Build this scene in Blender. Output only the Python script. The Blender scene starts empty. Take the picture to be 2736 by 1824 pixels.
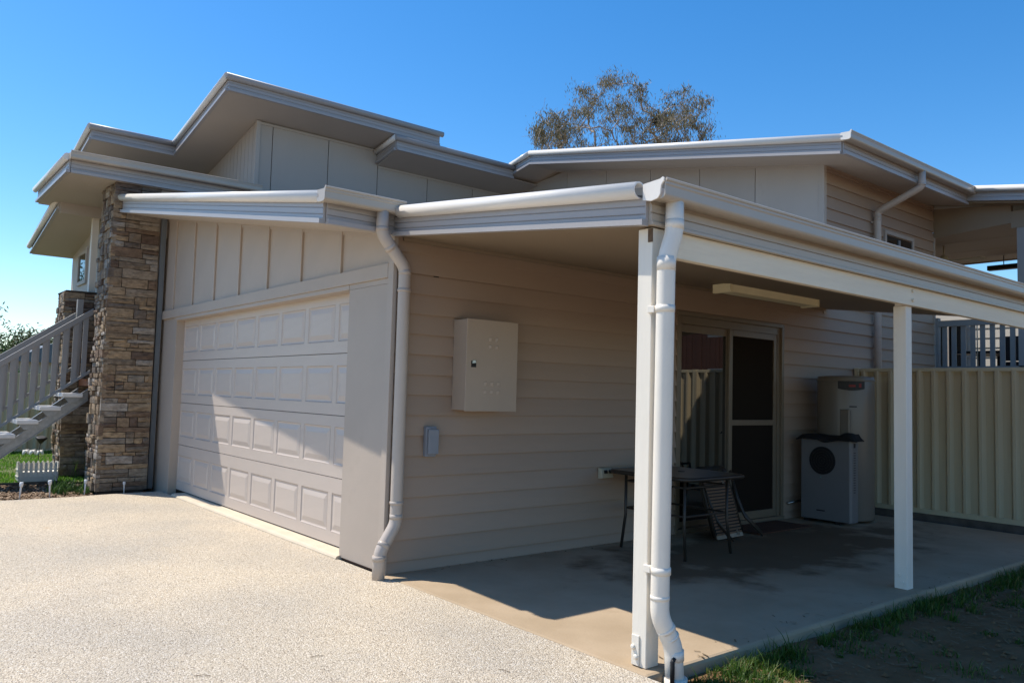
import bpy, bmesh, math, random
from mathutils import Vector, Matrix, noise
random.seed(11)
S = bpy.context.scene
R = math.radians
# ------------------------------------------------------------------ camera
cam_d = bpy.data.cameras.new('camera'); cam = bpy.data.objects.new('camera', cam_d)
S.collection.objects.link(cam); S.camera = cam
cam_d.sensor_width = 36; cam_d.lens = 27.932; cam_d.clip_end = 800; cam_d.clip_start = .05
right = Vector((0.77297177, -0.63385472, 0.02725518)); down = Vector((0.06283853, 0.03374059, -0.9974532)); fwd = Vector((0.63132081, 0.77271584, 0.06591102))
Mc = Matrix((right, -down, -fwd)).transposed().to_4x4(); Mc.translation = Vector((-3.0706, -5.1778, 1.35))
cam.matrix_world = Mc
# ------------------------------------------------------------------ light
SUN = Vector((-.33, .53, 1)).normalized()
W = bpy.data.worlds.new('World'); S.world = W; W.use_nodes = True
nt = W.node_tree; bg = nt.nodes['Background']
sky = nt.nodes.new('ShaderNodeTexSky'); sky.sky_type = 'NISHITA'; sky.sun_disc = False
sky.sun_elevation = math.asin(SUN.z); sky.sun_rotation = math.atan2(SUN.x, SUN.y)
sky.air_density = 1.0; sky.dust_density = .3; sky.ozone_density = 3.0; sky.altitude = 200
hs = nt.nodes.new('ShaderNodeHueSaturation'); hs.inputs['Saturation'].default_value = 1.35
nt.links.new(sky.outputs[0], hs.inputs['Color']); nt.links.new(hs.outputs[0], bg.inputs['Color'])
bg.inputs['Strength'].default_value = .145
sd = bpy.data.lights.new('sun', 'SUN'); sd.energy = 4.4; sd.angle = R(.53); sd.color = (1, .94, .84)
so = bpy.data.objects.new('sun', sd); S.collection.objects.link(so); so.rotation_euler = SUN.to_track_quat('Z', 'Y').to_euler()
S.view_settings.view_transform = 'Standard'; S.view_settings.look = 'None'; S.view_settings.gamma = 1
S.view_settings.exposure = 0.41
S.render.engine = 'CYCLES'

# ------------------------------------------------------------------ materials
def mat(name, col, rough=.6, var=.08, vs=3.0, bump=0.0, bs=60.0, metal=0.0, objvar=0.0, spec=.4, stretch=None, coord='Object', col2=None, dirt=None):
    m = bpy.data.materials.new(name); m.use_nodes = True; n = m.node_tree.nodes; l = m.node_tree.links
    b = n['Principled BSDF']; b.inputs['Roughness'].default_value = rough; b.inputs['Metallic'].default_value = metal
    b.inputs['Specular IOR Level'].default_value = spec
    tc = n.new('ShaderNodeTexCoord'); ge = n.new('ShaderNodeNewGeometry')
    mp = n.new('ShaderNodeMapping'); l.new(ge.outputs['Position'] if coord == 'World' else tc.outputs['Object'], mp.inputs[0])
    if stretch: mp.inputs['Scale'].default_value = stretch
    nz = n.new('ShaderNodeTexNoise'); nz.inputs['Scale'].default_value = vs; nz.inputs['Detail'].default_value = 6; nz.inputs['Roughness'].default_value = .6
    l.new(mp.outputs[0], nz.inputs['Vector'])
    cr = n.new('ShaderNodeValToRGB'); cr.color_ramp.elements[0].position = .3; cr.color_ramp.elements[1].position = .7
    c2 = col2 or tuple(c*(1+var) for c in col); c1 = tuple(c*(1-var) for c in col) if not col2 else col
    cr.color_ramp.elements[0].color = (*c1, 1); cr.color_ramp.elements[1].color = (*c2, 1)
    l.new(nz.outputs['Fac'], cr.inputs[0]); out = cr.outputs[0]
    if dirt:                                    # blotchy marks of their own shape: (colour, scale, threshold, strength)
        dn = n.new('ShaderNodeTexNoise'); dn.inputs['Scale'].default_value = dirt[1]; dn.inputs['Detail'].default_value = 8; dn.inputs['Roughness'].default_value = .7
        l.new(mp.outputs[0], dn.inputs['Vector'])
        mr = n.new('ShaderNodeMapRange'); mr.inputs[1].default_value = dirt[2]; mr.inputs[2].default_value = dirt[2]+.12; mr.inputs[4].default_value = dirt[3]
        l.new(dn.outputs['Fac'], mr.inputs[0]); mx = n.new('ShaderNodeMixRGB'); mx.inputs[2].default_value = (*dirt[0], 1)
        l.new(mr.outputs[0], mx.inputs[0]); l.new(out, mx.inputs[1]); out = mx.outputs[0]
    if objvar:
        oi = n.new('ShaderNodeObjectInfo'); h = n.new('ShaderNodeHueSaturation')
        mr = n.new('ShaderNodeMapRange'); mr.inputs[3].default_value = 1-objvar; mr.inputs[4].default_value = 1+objvar
        l.new(oi.outputs['Random'], mr.inputs[0]); l.new(mr.outputs[0], h.inputs['Value']); l.new(out, h.inputs['Color']); out = h.outputs[0]
    l.new(out, b.inputs['Base Color'])
    if bump:
        bn = n.new('ShaderNodeTexNoise'); bn.inputs['Scale'].default_value = bs; bn.inputs['Detail'].default_value = 4
        l.new(mp.outputs[0], bn.inputs['Vector']); bp = n.new('ShaderNodeBump'); bp.inputs['Strength'].default_value = bump; bp.inputs['Distance'].default_value = .01
        l.new(bn.outputs['Fac'], bp.inputs['Height']); l.new(bp.outputs[0], b.inputs['Normal'])
    return m
M = {}
M['board'] = mat('weatherboard_paint', (.365, .268, .197), .55, .06, 1.6, .12, 90, stretch=(.4, 1, 2.5), objvar=.05, dirt=((.24, .17, .115), 2.2, .60, .25))
M['fc'] = mat('cement_sheet_paint', (.44, .385, .33), .6, .035, 1.6, .1, 70, objvar=.035, stretch=(1, 1, .35), dirt=((.28, .24, .20), 3, .6, .25))
M['garage'] = mat('garage_front_paint', (.44, .365, .30), .55, .05, 1.4, .1, 80, objvar=.03, dirt=((.30, .23, .17), 3.5, .60, .22))
M['door'] = mat('garage_door_paint', (.54, .455, .39), .42, .025, 2.5, .15, 40, stretch=(1, 1, 6), objvar=.012, spec=.5)
M['fascia'] = mat('fascia_metal', (.38, .35, .335), .38, .03, 2, spec=.5)
M['gutter'] = mat('gutter_metal', (.44, .38, .31), .32, .03, 3, spec=.5, dirt=((.3, .25, .2), 5, .66, .3))
M['roll'] = mat('roof_capping_metal', (.78, .73, .66), .3, .02, 3, spec=.5)
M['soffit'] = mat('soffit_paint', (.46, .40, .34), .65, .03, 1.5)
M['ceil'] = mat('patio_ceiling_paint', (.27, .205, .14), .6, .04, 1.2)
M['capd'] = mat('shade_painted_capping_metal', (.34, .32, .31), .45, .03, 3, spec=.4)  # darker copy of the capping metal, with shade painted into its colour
M['roofm'] = mat('roof_sheet_metal', (.2, .19, .18), .4, .05, 3)
M['post'] = mat('post_paint', (.78, .715, .61), .5, .03, 4, .15, 30, stretch=(4, 4, .4), dirt=((.45, .35, .28), 9, .72, .6))
M['beam'] = mat('beam_paint', (.84, .74, .57), .55, .05, 5, .3, 40, stretch=(.3, 4, 4), dirt=((.5, .42, .32), 7, .66, .35))
M['pipe'] = mat('pipe_paint', (.47, .40, .34), .38, .03, 5, spec=.5, dirt=((.85, .84, .82), 16, .70, .6))
M['pipew'] = mat('pipe_white_paint', (.77, .705, .61), .35, .03, 5, spec=.5, dirt=((.6, .55, .48), 8, .68, .3))
M['metal_box'] = mat('meter_box_paint', (.41, .325, .25), .45, .03, 3, .05, 60)
M['grey_plastic'] = mat('grey_plastic', (.23, .245, .275), .45, .04, 10)
M['cream_plastic'] = mat('cream_plastic', (.46, .42, .31), .45, .04, 10)
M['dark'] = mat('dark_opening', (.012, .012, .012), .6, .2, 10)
M['black'] = mat('black_plastic', (.012, .012, .014), .5, .3, 20)
M['chrome'] = mat('latch_metal', (.4, .4, .38), .3, .1, 10, metal=1)
M['lightcase'] = mat('light_diffuser', (.9, .8, .52), .5, .04, 6)
M['fence'] = mat('fence_steel', (.56, .455, .29), .45, .05, 2, stretch=(1, 1, .3), dirt=((.32, .26, .18), 6, .66, .4))
M['fencerail'] = mat('fence_rail_steel', (.60, .51, .33), .42, .05, 4)
M['galv'] = mat('galvanised_steel', (.27, .275, .275), .42, .22, 14, .05, 60, metal=.55, dirt=((.2, .22, .24), 9, .62, .5))
M['conc_tread'] = mat('concrete_tread', (.78, .74, .68), .8, .08, 8, .2, 80)
M['rail'] = mat('railing_paint', (.30, .28, .26), .5, .04, 4, .08, 50)
M['railg'] = mat('deck_rail_paint', (.25, .245, .235), .5, .06, 4, .08, 50)
M['timber'] = mat('red_timber', (.30, .11, .05), .6, .2, 8, stretch=(.5, 6, 6))
M['mortar'] = mat('dark_joint', (.05, .043, .036), .95, .3, 20, .5, 40)
M['tan_frame'] = mat('door_frame_metal', (.19, .148, .10), .4, .04, 4)
M['screen'] = mat('insect_screen', (.022, .017, .013), 1, .1, 300, spec=.05)
M['tank'] = mat('tank_steel', (.185, .16, .13), .33, .03, 2, spec=.5)
M['unit'] = mat('heat_pump_case', (.175, .168, .165), .45, .03, 3)
M['cloth'] = mat('black_cloth', (.012, .012, .013), .9, .4, 6, .6, 25)
M['red'] = mat('red_badge', (.22, .015, .012), .5, .1, 10)
M['teal'] = mat('green_indicator', (.05, .4, .35), .4, .1, 10)
M['table'] = mat('table_top_brown', (.12, .08, .05), .3, .25, 7, spec=.5)
M['tube'] = mat('chair_frame_metal', (.035, .027, .02), .4, .2, 10)
M['sling'] = mat('chair_sling', (.20, .125, .08), .8, .12, 60)
M['slingw'] = mat('chair_end_trim', (.34, .28, .21), .6, .1, 30)
M['mat'] = mat('door_mat', (.09, .04, .022), .95, .3, 30, .8, 60)
M['planter'] = mat('white_planter_plastic', (.72, .69, .62), .5, .08, 12, dirt=((.4, .33, .22), 14, .6, .5))
M['solar'] = mat('solar_light_plastic', (.75, .76, .77), .35, .03, 12)
M['brownwall'] = mat('neighbour_brown_boards', (.10, .042, .026), .7, .3, 3, .3, 20, stretch=(3, 3, .3))
M['pale_board'] = mat('pale_weatherboard', (.56, .52, .46), .6, .04, 2, objvar=.03)
M['bluegrey'] = mat('blue_grey_roof', (.13, .145, .16), .5, .08, 3)
M['twig'] = mat('dry_twig', (.12, .075, .045), .9, .3, 20)
M['straw'] = mat('dry_straw', (.17, .115, .06), .9, .3, 20)
M['nest'] = mat('nest_sticks', (.035, .025, .02), .9, .3, 20)
M['earth_edge'] = mat('timber_edging', (.12, .095, .075), .9, .3, 8, .4, 30)
M['ornament'] = mat('rusty_black_metal', (.012, .010, .010), .6, .4, 20)
M['bark'] = mat('pale_bark', (.52, .46, .40), .85, .3, 2.5, .4, 12, stretch=(1, 1, .4), col2=(.26, .21, .17))
M['neck'] = mat('dark_bark', (.09, .07, .05), .9, .3, 4)

def glass_mat():
    m = bpy.data.materials.new('dark_window_glass'); m.use_nodes = True; b = m.node_tree.nodes['Principled BSDF']
    b.inputs['Base Color'].default_value = (.006, .007, .008, 1); b.inputs['Roughness'].default_value = .015; b.inputs['IOR'].default_value = 2.1; b.inputs['Specular IOR Level'].default_value = .6
    return m
M['glass'] = glass_mat()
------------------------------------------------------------
Your task is to return the lines above, from the first one up to and including the line containing "S.render.engine = 'CYCLES'", minus any pictures.

Build this scene in Blender. Output only the Python script. The Blender scene starts empty. Take the picture to be 2736 by 1824 pixels.
import bpy, bmesh, math, random
from mathutils import Vector, Matrix, noise
random.seed(11)
S = bpy.context.scene
R = math.radians
# ------------------------------------------------------------------ camera
cam_d = bpy.data.cameras.new('camera'); cam = bpy.data.objects.new('camera', cam_d)
S.collection.objects.link(cam); S.camera = cam
cam_d.sensor_width = 36; cam_d.lens = 27.932; cam_d.clip_end = 800; cam_d.clip_start = .05
right = Vector((0.77297177, -0.63385472, 0.02725518)); down = Vector((0.06283853, 0.03374059, -0.9974532)); fwd = Vector((0.63132081, 0.77271584, 0.06591102))
Mc = Matrix((right, -down, -fwd)).transposed().to_4x4(); Mc.translation = Vector((-3.0706, -5.1778, 1.35))
cam.matrix_world = Mc
# ------------------------------------------------------------------ light
SUN = Vector((-.33, .53, 1)).normalized()
W = bpy.data.worlds.new('World'); S.world = W; W.use_nodes = True
nt = W.node_tree; bg = nt.nodes['Background']
sky = nt.nodes.new('ShaderNodeTexSky'); sky.sky_type = 'NISHITA'; sky.sun_disc = False
sky.sun_elevation = math.asin(SUN.z); sky.sun_rotation = math.atan2(SUN.x, SUN.y)
sky.air_density = 1.0; sky.dust_density = .3; sky.ozone_density = 3.0; sky.altitude = 200
hs = nt.nodes.new('ShaderNodeHueSaturation'); hs.inputs['Saturation'].default_value = 1.35
nt.links.new(sky.outputs[0], hs.inputs['Color']); nt.links.new(hs.outputs[0], bg.inputs['Color'])
bg.inputs['Strength'].default_value = .145
sd = bpy.data.lights.new('sun', 'SUN'); sd.energy = 4.4; sd.angle = R(.53); sd.color = (1, .94, .84)
so = bpy.data.objects.new('sun', sd); S.collection.objects.link(so); so.rotation_euler = SUN.to_track_quat('Z', 'Y').to_euler()
S.view_settings.view_transform = 'Standard'; S.view_settings.look = 'None'; S.view_settings.gamma = 1
S.view_settings.exposure = 0.41
S.render.engine = 'CYCLES'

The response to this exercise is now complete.